ここで次々とアイデアが生まれる(シリコンバレーのオフィスにて。筆者提供)
 

 前回「第2回」(2019年1月9日『朽ちる水道管』)で、日本で水道施設のデータを整備している、すなわち台帳管理をしている自治体が、全体の61%にしか満たないことを見てきた。
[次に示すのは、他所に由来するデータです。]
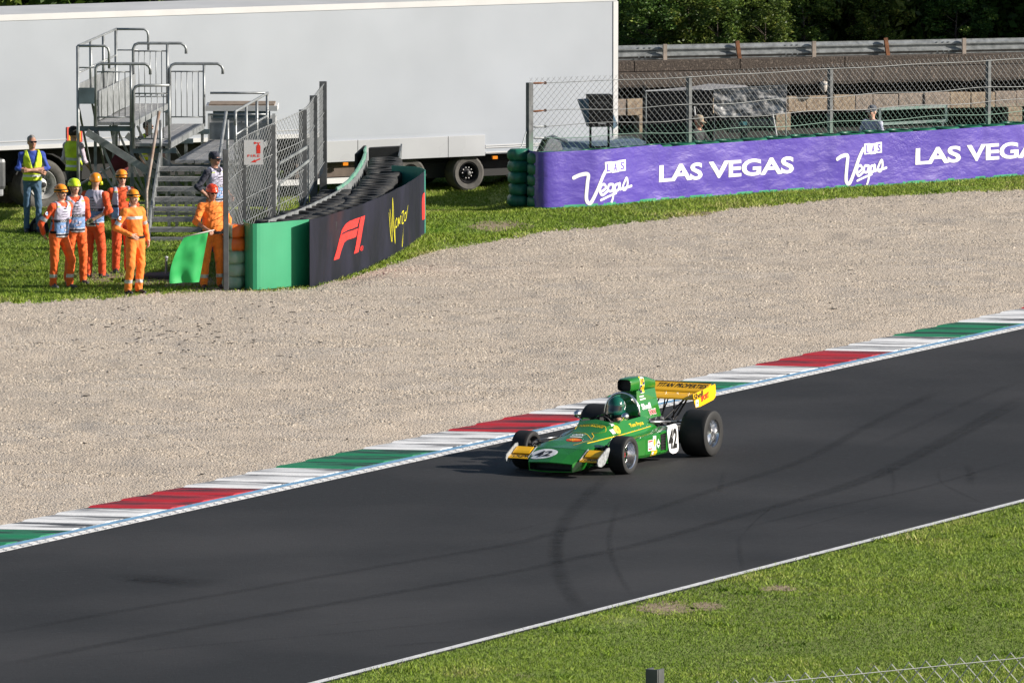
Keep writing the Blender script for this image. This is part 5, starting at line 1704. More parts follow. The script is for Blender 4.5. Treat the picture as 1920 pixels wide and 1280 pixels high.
# foil sheet hung over the camera position
foil = thing('foil_sheet', 'crumpled silver foil sheet hung as a sun shade over the camera position', 'tarp', td(1400, 260, -0.3))
foil.location.z = 0
m_foil = pm('silver_foil', (0.46, 0.455, 0.45), 0.4, 0.15, 0.5, 5.0, 0.9, 9.0, col2=(0.07, 0.07, 0.07), stretch=(0.5, 1.0, 2.2))
vs, fs = [], []
nu, nv = 60, 22
for i in range(nu + 1):
    for j in range(nv + 1):
        u, v = i / nu, j / nv
        top = 168 - 7 * u
        bot = (222 - 12 * max(0, u - 0.12) if u > 0.12 else 205 + 17 * u / 0.12)
        p = td(1338 + 137 * u, bot + (top - bot) * v, -0.25)
        w = 0.05 * noise.noise(Vector((u * 5 + v * 2, v * 4, 1))) + 0.035 * noise.noise(Vector((u * 14, v * 9 + u * 3, 5))) + 0.02 * noise.noise(Vector((u * 34, v * 20, 8)))
        vs.append(p + Vector((0, w + 0.12 * (v - 0.3), 0)))
n1 = (nu + 1) * (nv + 1)
vs += [v + Vector((0, 0.01, 0)) for v in vs]
for sd in (0, 1):
    for i in range(nu):
        for j in range(nv):
            a = sd * n1 + i * (nv + 1) + j
            fs.append((a, a + nv + 1, a + nv + 2, a + 1) if sd == 0 else (a, a + 1, a + nv + 2, a + nv + 1))
mesh_obj('sheet', vs, fs, m_foil, foil, world=True, smooth=True)
for px, py, px2, py2 in ((1302, 200, 1309, 266), (1449, 213, 1458, 262)):
    a, b_ = td(px, py, -0.6), td(px2, py2, -0.6)
    dv = (b_ - a) / (b_.z - a.z)
    MB().tube([a, b_ - dv * b_.z], 0.016, 6).build('support_pole', m_white, foil, world=True)
MB().tube([td(1337, 168, -0.2), td(1476, 160, -0.2)], 0.012, 6).build('top_pole', m_galv, foil, world=True)
for px in (1340, 1474):
    a = td(px, 168 if px < 1400 else 160, -0.15)
    MB().tube([a, Vector((a.x, a.y, 0))], 0.014, 6).build('support_pole', m_galv_d, foil, world=True)
# broadcast camera under the foil
cp_ = td(1395, 258, 0.1)
tvc = thing('broadcast_camera', 'black broadcast camera with long lens under the foil shade', 'camera', Vector((cp_.x, cp_.y, 0)), R(15))
hz = td(1400, 236).z
m_bc = pm('camera_black', (0.02, 0.021, 0.024), 0.35, 0.1, 0.3, 8.0)
MB().box((-0.12, 0, hz), (0.45, 0.22, 0.28), bev=0.015).build('camera_body', m_bc, tvc)
MB().lathe([(0.10, 0.08), (0.12, 0.12), (0.12, 0.50), (0.145, 0.52), (0.145, 0.62), (0.01, 0.60)], (0, 0, hz), 'X', 20).build('lens', m_bc, tvc, autosmooth=R(30))
MB().lathe([(0.12, 0.605), (0.01, 0.615)], (0, 0, hz), 'X', 20).build('lens_glass', pm('coated_glass', (0.02, 0.08, 0.10), 0.06, 0, 0.2, 6.0), tvc)
MB().box((-0.05, -0.112, hz + 0.05), (0.16, 0.01, 0.07)).build('control_panel', pm('teal_panel_screen', (0.05, 0.16, 0.19), 0.3, 0, 0.5, 18.0), tvc)  # teal highlight on the camera side, put into this plate's colour
MB().box((-0.40, 0, hz + 0.08), (0.12, 0.2, 0.16), bev=0.01).build('viewfinder', m_bc, tvc)
MB().bar((0, 0, hz - 0.14), (0, 0, hz - 0.28), 0.12).build('pan_head', m_bc, tvc)
for k in range(3):
    an = R(90 + 120 * k)
    MB().tube([(0, 0, hz - 0.26), (0.45 * math.cos(an), 0.45 * math.sin(an), 0)], 0.025, 6).build('tripod_leg', m_bc, tvc)
# empty metal frame beside the photographer
mf = thing('metal_frame', 'pale green and grey rectangular tube frame standing behind the banner barrier', 'frame', Vector((atd(1710, 250, 162.6).x, 162.6, 0)))
fm_ = lambda px, py: atd(px, py, 162.6 + (px - 1648) / 92.0 * 0.25)
m_fr = pm('frame_paint', (0.42, 0.46, 0.44), 0.5, 0.1, 0.3, 5.0, col2=(0.25, 0.40, 0.33))
for (a, b_) in (((1648, 205), (1776, 199)), ((1648, 233), (1776, 226)), ((1650, 203), (1650, 236)), ((1774, 197), (1774, 229)), ((1655, 246), (1765, 240))):
    MB().bar(fm_(*a), fm_(*b_), 0.05, 0.055).build('frame_tube', m_fr, mf, world=True)
for px, py in ((1652, 232), (1768, 226)):
    a = fm_(px, py)
    MB().bar(a, (a.x, a.y, 0), 0.045).build('frame_leg', m_fr, mf, world=True)

# ---------------------------------------------------------------- trees
m_leaf = bpy.data.materials.new('leaf')
n, l, b = nodes_of(m_leaf)
at_ = n.new('ShaderNodeAttribute'); at_.attribute_name = 'tint'
oi = n.new('ShaderNodeObjectInfo')
r = n.new('ShaderNodeValToRGB')
for k, (p, cc) in enumerate([(0.0, (0.022, 0.052, 0.010)), (0.5, (0.058, 0.115, 0.020)), (0.85, (0.11, 0.185, 0.030)), (1.0, (0.21, 0.26, 0.05))]):
    e = r.color_ramp.elements[k] if k < 2 else r.color_ramp.elements.new(p)
    e.position = p; e.color = (*cc, 1)
l.new(at_.outputs['Fac'], r.inputs[0])
hs = n.new('ShaderNodeHueSaturation')
mr = n.new('ShaderNodeMapRange'); mr.inputs['To Min'].default_value = 0.465; mr.inputs['To Max'].default_value = 0.515
l.new(oi.outputs['Random'], mr.inputs['Value']); l.new(mr.outputs[0], hs.inputs['Hue']); l.new(r.outputs[0], hs.inputs['Color'])
l.new(hs.outputs[0], b.inputs['Base Color'])
b.inputs['Roughness'].default_value = 0.5
b.inputs['Specular IOR Level'].default_value = 0.3
tr_ = n.new('ShaderNodeBsdfTranslucent')
l.new(hs.outputs[0], tr_.inputs[0])
ms = n.new('ShaderNodeMixShader'); ms.inputs[0].default_value = 0.22
out = [x for x in n if x.type == 'OUTPUT_MATERIAL'][0]
l.new(b.outputs[0], ms.inputs[1]); l.new(tr_.outputs[0], ms.inputs[2]); l.new(ms.outputs[0], out.inputs[0])
m_bark = pm('bark', (0.09, 0.07, 0.055), 0.9, 0, 0.4, 8.0, 0.5, 25)

def leaf_cloud(name, centres, radii, per, lsize, seed, mat=m_leaf, droop=0.0):
    rg = np.random.default_rng(seed)
    C = np.repeat(np.array(centres), per, 0)
    Rr = np.repeat(np.array(radii), per, 0)
    k = len(C)
    d = rg.normal(size=(k, 3)); d /= np.linalg.norm(d, axis=1)[:, None]
    rr = rg.uniform(0.15, 1.0, k) ** 0.45
    # twiggy directions make clumps instead of even shells
    P = C + d * Rr * rr[:, None]
    P[:, 2] -= droop * np.abs(d[:, 0]) * Rr[:, 2]
    a = rg.normal(size=(k, 3)); a /= np.linalg.norm(a, axis=1)[:, None]
    a[:, 2] = a[:, 2] * 0.5 - droop * 0.8
    b_ = np.cross(a, rg.normal(size=(k, 3))); b_ /= np.linalg.norm(b_, axis=1)[:, None]
    s = lsize * rg.uniform(0.55, 1.35, k)[:, None]
    V = np.stack([P - a * s, P + b_ * s * 0.42, P + a * s, P - b_ * s * 0.42], 1)
    T = np.arange(k * 4).reshape(k, 4)
    cl = np.repeat(rg.normal(0, 0.16, len(centres)), per)
    tint = np.clip(0.5 + cl + rg.normal(0, 0.17, k), 0, 1)
    o = tri_obj(name, V.reshape(-1, 3), T, mat, cols=np.repeat(tint, 4), nper=4)
    return o
def limbs(h, r, n_, spread, seed):
    rnd = random.Random(seed)
    mb = MB()
    mb.tube([(0, 0, 0), (0.05 * h * rnd.uniform(-1, 1), 0.03 * h, h * 0.35), (0.08 * h * rnd.uniform(-1, 1), 0, h * 0.8)], [r, r * 0.75, r * 0.25], 8)
    for k in range(n_):
        z = h * rnd.uniform(0.08, 0.6)
        an = rnd.uniform(0, 2 * PI)
        ln = spread * rnd.uniform(0.5, 1.0)
        mb.tube([(0, 0, z), (ln * 0.5 * math.cos(an), ln * 0.5 * math.sin(an), z + ln * 0.35), (ln * math.cos(an), ln * math.sin(an), z + ln * 0.5)], [r * 0.35, r * 0.22, r * 0.06], 5)
    return mb
def cloud_centres(n_, rx, ry, z0, z1, seed, cr):
    rnd = random.Random(seed)
    out, rad = [], []
    for _ in range(n_):
        an, q = rnd.uniform(0, 2 * PI), rnd.uniform(0.3, 1) ** 0.6
        z = rnd.uniform(z0, z1)
        tf = 1 - 0.45 * abs((z - z0) / (z1 - z0) - 0.45)
        out.append((rx * q * tf * math.cos(an), ry * q * tf * math.sin(an), z))
        c = cr * rnd.uniform(0.6, 1.3)
        rad.append((c, c, c * 0.7))
    return out, rad
kinds = {}
for nm, nclump, rx, ry, z0, z1, cr, per, ls, dr in (('bush', 70, 1.5, 1.2, 0.25, 2.8, 0.34, 90, 0.085, 0.1), ('broad', 150, 2.6, 2.4, 1.0, 8.5, 0.75, 100, 0.14, 0.15), ('drooping', 140, 2.4, 2.2, 0.8, 8.0, 0.6, 100, 0.13, 0.9)):
    cc, rr = cloud_centres(nclump, rx, ry, z0, z1, hash(nm) % 1000 if False else {'bush': 5, 'broad': 9, 'drooping': 14}[nm], cr)
    o = leaf_cloud('crown', cc, rr, per, ls, len(nm), droop=dr)
    kinds[nm] = o.data
    bpy.data.objects.remove(o)
trunk_me = {}
for nm, h, r_, nn_, sp2 in (('bush', 2.4, 0.06, 9, 1.2), ('broad', 8.0, 0.17, 12, 2.4), ('drooping', 7.5, 0.15, 12, 2.2)):
    o = limbs(h, r_, nn_, sp2, 3).build('trunk', m_bark, None, smooth=True)
    trunk_me[nm] = o.data
    bpy.data.objects.remove(o)
def plant(name, label, cat, kind, loc, sc, rot, group):
    t = thing(name, label, cat, loc, rot, group)
    c1 = bpy.data.objects.new('crown', kinds[kind]); COL.objects.link(c1); c1.parent = t
    c2 = bpy.data.objects.new('trunk', trunk_me[kind]); COL.objects.link(c2); c2.parent = t
    t.scale = (sc, sc, sc)
    return t
def gp(px, depth, z=0.0):
    return Vector(((px - 960) / CAM_F * depth, depth, z))
for px, dd, sc, lab in ((1215, 178.6, 0.62, 'leafy green bush beside the trailer corner above the guard rail'), (1290, 179.0, 0.66, 'full mid-green bush behind the second guard rail post'),
                        (1345, 178.4, 0.52, 'bright yellow-green bush above the first rusty rail post'), (1435, 178.8, 0.50, 'loose thin bush with bare twigs above the guard rail'),
                        (1505, 181.5, 0.60, 'dark green bush in shade behind the guard rail middle'), (1640, 181.8, 0.55, 'small drooping bush above the second rusty rail post'), (1795, 182.4, 0.55, 'dark bush behind the guard rail near the picture edge')):
    plant('bush', lab, 'bush', 'bush', gp(px, dd, 1.05), sc, px * 0.7, 'bushes along the guard rail')
for px, dd, sc, kd, lab in ((1180, 184.0, 1.0, 'broad', 'broadleaf tree with its trunk next to the trailer end'), (1330, 185.5, 1.05, 'broad', 'broadleaf tree behind the yellow-green bush'), (1480, 184.5, 0.95, 'drooping', 'tree with drooping sprays over the middle of the guard rail'),
                            (1610, 183.5, 0.9, 'drooping', 'tree with hanging sunlit branch above the guard rail'), (1730, 184.5, 1.0, 'drooping', 'dark tree with drooping branches right of the hanging branch'), (1850, 186.0, 1.1, 'broad', 'dark broadleaf tree at the far end of the guard rail'),
                            (1000, 188.0, 1.1, 'broad', 'tree rising behind the trailer tail'), (780, 188.0, 1.1, 'broad', 'tree rising behind the trailer middle'), (560, 187.0, 1.1, 'drooping', 'tree showing just above the trailer roof over the wire fence'), (330, 186.0, 1.1, 'broad', 'tree showing above the trailer roof over the stand'),
                            (120, 186.0, 1.1, 'broad', 'tree showing above the trailer roof at its front'), (-80, 185.0, 1.1, 'drooping', 'tree beyond the front of the white trailer')):
    plant('tree', lab, 'tree', kd, gp(px, dd, 0.6), sc, px * 1.3, 'trees behind the circuit')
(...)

残りの4割の自治体の多くは、中小規模の水道局であるという事実がある。

 この背景を考えてみたい。

 これはアメリカでも同じことだが、こと上水道に関連する施設運営に関しては、行政は中央集権的で大きな予算を持たず、地方行政を指導するのみという立場を貫いている。

 ドナルド・トランプ米大統領も、大統領選で上水道などインフラの再生を選挙公約として掲げたが、就任後も50州にまたがる「連邦レベル」での予算が十分に取れず、結果として「州レベル」「市レベル」に連邦から改善を要請するに留まっている。

 同様に、日本の中央行政レベルでは厚生労働省が上水道の所管ということになっているが、実際の水道局運営(予算の策定、水道料金の徴収、上水道配管や貯水池といった施設の管理・運営に対する資金の使用など)は、全国の1381事業体という形で、各々の水道局が担っている(前回も触れたが、たとえばイギリスの水道事業は約30年前にすべて民営化され、水道会社はイギリス全体で18社のみだ)。